* _Task requirements_
Copy out every line of the data exactly.

* _Dataset section_
'''
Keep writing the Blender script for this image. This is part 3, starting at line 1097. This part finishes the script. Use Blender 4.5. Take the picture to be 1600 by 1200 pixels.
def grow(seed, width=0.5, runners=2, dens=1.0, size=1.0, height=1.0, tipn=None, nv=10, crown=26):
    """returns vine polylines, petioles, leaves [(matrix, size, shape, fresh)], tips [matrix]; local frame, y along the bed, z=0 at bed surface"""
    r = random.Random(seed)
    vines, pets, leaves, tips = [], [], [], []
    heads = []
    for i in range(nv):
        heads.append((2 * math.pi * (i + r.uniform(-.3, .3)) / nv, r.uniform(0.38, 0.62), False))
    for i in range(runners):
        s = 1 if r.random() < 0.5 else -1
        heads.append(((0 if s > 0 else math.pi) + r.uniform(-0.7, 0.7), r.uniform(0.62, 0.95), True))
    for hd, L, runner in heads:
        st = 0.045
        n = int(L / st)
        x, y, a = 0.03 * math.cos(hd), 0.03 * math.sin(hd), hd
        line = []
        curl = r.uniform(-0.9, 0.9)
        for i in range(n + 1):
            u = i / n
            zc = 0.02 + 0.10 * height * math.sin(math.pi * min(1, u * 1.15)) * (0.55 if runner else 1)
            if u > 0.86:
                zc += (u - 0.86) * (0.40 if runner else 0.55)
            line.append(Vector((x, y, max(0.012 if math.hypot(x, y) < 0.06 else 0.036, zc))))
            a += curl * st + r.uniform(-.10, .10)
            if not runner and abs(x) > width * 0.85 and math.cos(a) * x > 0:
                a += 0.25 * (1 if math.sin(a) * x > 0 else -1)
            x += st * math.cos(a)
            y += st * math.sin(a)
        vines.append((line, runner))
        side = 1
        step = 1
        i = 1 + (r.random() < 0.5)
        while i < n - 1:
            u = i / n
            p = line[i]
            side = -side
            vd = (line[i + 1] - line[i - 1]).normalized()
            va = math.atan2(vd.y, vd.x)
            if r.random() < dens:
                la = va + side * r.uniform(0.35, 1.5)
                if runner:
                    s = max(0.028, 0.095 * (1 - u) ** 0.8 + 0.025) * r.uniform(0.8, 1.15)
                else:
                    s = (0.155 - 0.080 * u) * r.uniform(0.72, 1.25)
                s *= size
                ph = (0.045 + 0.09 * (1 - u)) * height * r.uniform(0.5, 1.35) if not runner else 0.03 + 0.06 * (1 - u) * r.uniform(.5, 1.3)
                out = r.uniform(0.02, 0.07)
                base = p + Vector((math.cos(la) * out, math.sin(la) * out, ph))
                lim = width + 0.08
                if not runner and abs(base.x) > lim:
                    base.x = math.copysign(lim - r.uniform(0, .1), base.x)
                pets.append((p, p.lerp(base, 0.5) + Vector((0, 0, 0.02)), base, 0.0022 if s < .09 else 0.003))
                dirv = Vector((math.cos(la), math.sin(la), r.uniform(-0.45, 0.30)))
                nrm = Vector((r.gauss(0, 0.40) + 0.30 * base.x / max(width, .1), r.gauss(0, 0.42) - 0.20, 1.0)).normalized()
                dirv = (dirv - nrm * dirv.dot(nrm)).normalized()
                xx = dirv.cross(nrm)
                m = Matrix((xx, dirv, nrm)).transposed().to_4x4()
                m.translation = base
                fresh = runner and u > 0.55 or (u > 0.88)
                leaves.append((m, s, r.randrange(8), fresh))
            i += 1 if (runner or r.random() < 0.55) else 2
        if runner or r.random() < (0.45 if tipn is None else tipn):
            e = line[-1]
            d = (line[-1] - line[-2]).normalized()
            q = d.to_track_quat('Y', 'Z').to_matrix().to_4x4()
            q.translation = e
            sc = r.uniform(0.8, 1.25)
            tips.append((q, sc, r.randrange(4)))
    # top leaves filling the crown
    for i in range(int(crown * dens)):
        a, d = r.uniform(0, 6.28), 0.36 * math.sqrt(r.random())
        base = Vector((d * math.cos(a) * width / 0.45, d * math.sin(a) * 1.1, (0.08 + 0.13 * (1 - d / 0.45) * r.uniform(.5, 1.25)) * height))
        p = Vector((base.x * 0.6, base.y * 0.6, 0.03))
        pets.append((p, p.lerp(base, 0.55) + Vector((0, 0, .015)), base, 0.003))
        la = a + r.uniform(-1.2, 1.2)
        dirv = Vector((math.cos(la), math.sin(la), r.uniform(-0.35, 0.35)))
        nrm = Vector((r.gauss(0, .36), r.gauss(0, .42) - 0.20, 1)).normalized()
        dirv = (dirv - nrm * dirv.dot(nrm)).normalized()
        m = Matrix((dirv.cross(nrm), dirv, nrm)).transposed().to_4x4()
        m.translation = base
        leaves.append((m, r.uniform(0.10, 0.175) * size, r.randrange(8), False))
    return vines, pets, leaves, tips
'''
* _Correct response_
Keep writing the Blender script for this image. This is part 3, starting at line 1097. This part finishes the script. Use Blender 4.5. Take the picture to be 1600 by 1200 pixels.
def grow(seed, width=0.5, runners=2, dens=1.0, size=1.0, height=1.0, tipn=None, nv=10, crown=26):
    """returns vine polylines, petioles, leaves [(matrix, size, shape, fresh)], tips [matrix]; local frame, y along the bed, z=0 at bed surface"""
    r = random.Random(seed)
    vines, pets, leaves, tips = [], [], [], []
    heads = []
    for i in range(nv):
        heads.append((2 * math.pi * (i + r.uniform(-.3, .3)) / nv, r.uniform(0.38, 0.62), False))
    for i in range(runners):
        s = 1 if r.random() < 0.5 else -1
        heads.append(((0 if s > 0 else math.pi) + r.uniform(-0.7, 0.7), r.uniform(0.62, 0.95), True))
    for hd, L, runner in heads:
        st = 0.045
        n = int(L / st)
        x, y, a = 0.03 * math.cos(hd), 0.03 * math.sin(hd), hd
        line = []
        curl = r.uniform(-0.9, 0.9)
        for i in range(n + 1):
            u = i / n
            zc = 0.02 + 0.10 * height * math.sin(math.pi * min(1, u * 1.15)) * (0.55 if runner else 1)
            if u > 0.86:
                zc += (u - 0.86) * (0.40 if runner else 0.55)
            line.append(Vector((x, y, max(0.012 if math.hypot(x, y) < 0.06 else 0.036, zc))))
            a += curl * st + r.uniform(-.10, .10)
            if not runner and abs(x) > width * 0.85 and math.cos(a) * x > 0:
                a += 0.25 * (1 if math.sin(a) * x > 0 else -1)
            x += st * math.cos(a)
            y += st * math.sin(a)
        vines.append((line, runner))
        side = 1
        step = 1
        i = 1 + (r.random() < 0.5)
        while i < n - 1:
            u = i / n
            p = line[i]
            side = -side
            vd = (line[i + 1] - line[i - 1]).normalized()
            va = math.atan2(vd.y, vd.x)
            if r.random() < dens:
                la = va + side * r.uniform(0.35, 1.5)
                if runner:
                    s = max(0.028, 0.095 * (1 - u) ** 0.8 + 0.025) * r.uniform(0.8, 1.15)
                else:
                    s = (0.155 - 0.080 * u) * r.uniform(0.72, 1.25)
                s *= size
                ph = (0.045 + 0.09 * (1 - u)) * height * r.uniform(0.5, 1.35) if not runner else 0.03 + 0.06 * (1 - u) * r.uniform(.5, 1.3)
                out = r.uniform(0.02, 0.07)
                base = p + Vector((math.cos(la) * out, math.sin(la) * out, ph))
                lim = width + 0.08
                if not runner and abs(base.x) > lim:
                    base.x = math.copysign(lim - r.uniform(0, .1), base.x)
                pets.append((p, p.lerp(base, 0.5) + Vector((0, 0, 0.02)), base, 0.0022 if s < .09 else 0.003))
                dirv = Vector((math.cos(la), math.sin(la), r.uniform(-0.45, 0.30)))
                nrm = Vector((r.gauss(0, 0.40) + 0.30 * base.x / max(width, .1), r.gauss(0, 0.42) - 0.20, 1.0)).normalized()
                dirv = (dirv - nrm * dirv.dot(nrm)).normalized()
                xx = dirv.cross(nrm)
                m = Matrix((xx, dirv, nrm)).transposed().to_4x4()
                m.translation = base
                fresh = runner and u > 0.55 or (u > 0.88)
                leaves.append((m, s, r.randrange(8), fresh))
            i += 1 if (runner or r.random() < 0.55) else 2
        if runner or r.random() < (0.45 if tipn is None else tipn):
            e = line[-1]
            d = (line[-1] - line[-2]).normalized()
            q = d.to_track_quat('Y', 'Z').to_matrix().to_4x4()
            q.translation = e
            sc = r.uniform(0.8, 1.25)
            tips.append((q, sc, r.randrange(4)))
    # top leaves filling the crown
    for i in range(int(crown * dens)):
        a, d = r.uniform(0, 6.28), 0.36 * math.sqrt(r.random())
        base = Vector((d * math.cos(a) * width / 0.45, d * math.sin(a) * 1.1, (0.08 + 0.13 * (1 - d / 0.45) * r.uniform(.5, 1.25)) * height))
        p = Vector((base.x * 0.6, base.y * 0.6, 0.03))
        pets.append((p, p.lerp(base, 0.55) + Vector((0, 0, .015)), base, 0.003))
        la = a + r.uniform(-1.2, 1.2)
        dirv = Vector((math.cos(la), math.sin(la), r.uniform(-0.35, 0.35)))
        nrm = Vector((r.gauss(0, .36), r.gauss(0, .42) - 0.20, 1)).normalized()
        dirv = (dirv - nrm * dirv.dot(nrm)).normalized()
        m = Matrix((dirv.cross(nrm), dirv, nrm)).transposed().to_4x4()
        m.translation = base
        leaves.append((m, r.uniform(0.10, 0.175) * size, r.randrange(8), False))
    return vines, pets, leaves, tips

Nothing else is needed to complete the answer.